"The beauty of art is beauty born of the spirit and born again." – G.W.F. Hegel (1770-1831) - Aesthetics. [At left, Adam & Eve – Sistine Chapel – Michelangelo]
http://www.youtube.com/watch?v=EvxS_bJ0yOU
(Click on the link above if you'd like to enjoy a Chopin Nocturne which reading this entry.)
As I write this, snow falls in slow motion outside my window. Chopin fills the room beside a wood fire. A Christmas image of our grand children in pajamas sits on the table nearby.
Does this image give you a sense of beauty or do you envision beauty in quite another way? What matters is that we find what we believe is beautiful for us and that we choose to swim into it as far as we can, to carry beauty with us as we enter ugliness, to learn how to hear the many shades in her voice.
Beauty is simultaneously fleeting and always present.
On October 17, 1818, John Keats wrote to his friend, R. Woodhouse, "I feel assured I should write from the mere fondness and yearning I have for the Beautiful even if my night's labours should be burnt every morning and no eye ever shine on them."
Keats tells us how to experience Beauty in the moment rather than worrying how long it will last.

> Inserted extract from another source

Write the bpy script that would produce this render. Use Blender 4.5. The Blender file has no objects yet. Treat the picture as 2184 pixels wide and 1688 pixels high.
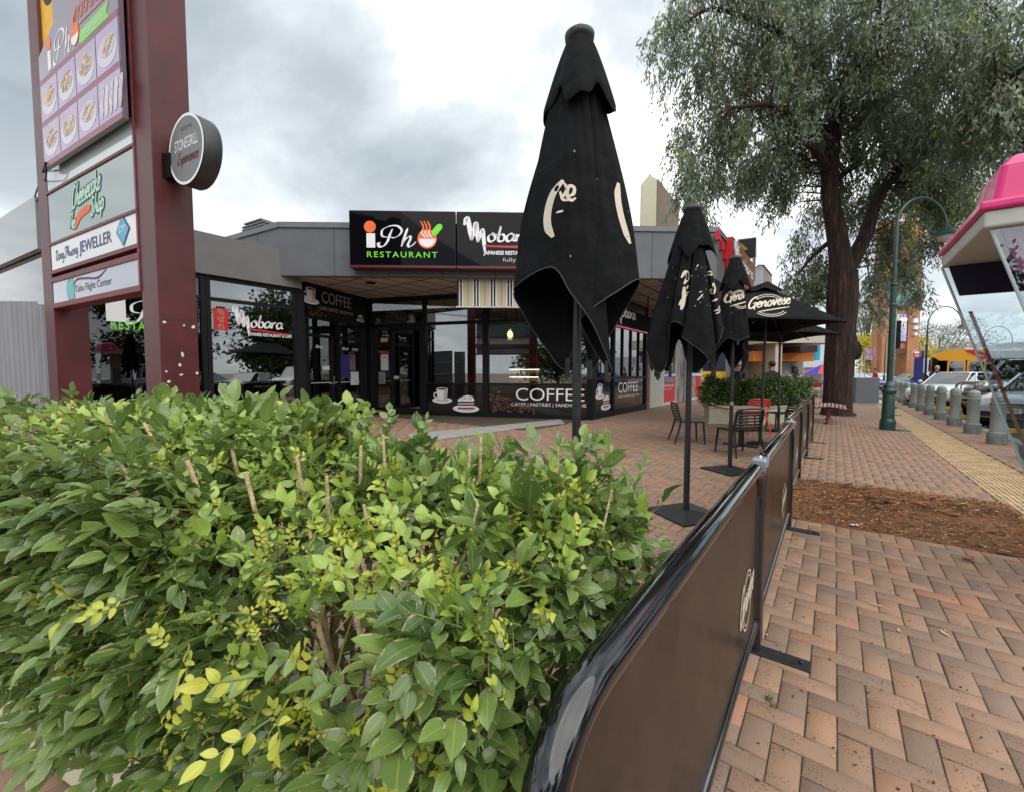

For me, the work of our finest artists continually confirms that the female is the source of beauty. Everything pleasing to the eye - flowers, the moon, a bowl of fruit, the rise and fall of waves, the hills and valleys that make landscape appealing - are all derived from the curves that define the female. Male energy, on the other hand, is more straight than round, more tough than soft, more war-like than nurturing.
In spite of this truth, too many are troubled when they encounter some forms of beauty. For example, what about an image of female nudity? It doesn't seem to matter to some whether the nude is presented artistically or degradingly. It's "wrong" either way – even if it adorns the ceiling of the Sistine Chapel.
Perhaps, you will see beauty shine through in the lines of the model, at left, and in the rocks against which she leans. I made this image more than thirty years ago as a study of soft against hard. If you see beauty in this picture, where do you find it?
Are you able to carry beauty within you so you may withdraw it from your heart to bring you serenity as you travel your day?
"The imagination is like a lantern," John O'Donohue wrote. "When our eyes are graced with wonder, the world reveals its wonders to us."
Our eyes find grace when we see the world with respect. When this grace arrives, beauty suddenly appears in the wrinkles of an old woman's face, in the shape of an otherwise ordinary rock, in the center of a violent storm.
Likewise, when we see with sacred eyes, our world of caregiving becomes a place of beauty and grace as well as of pain and suffering.
Beauty is our birthright. When our eyes are "graced with wonder" we can enjoy this greatest of gifts, for beauty and Love are indistinguishable.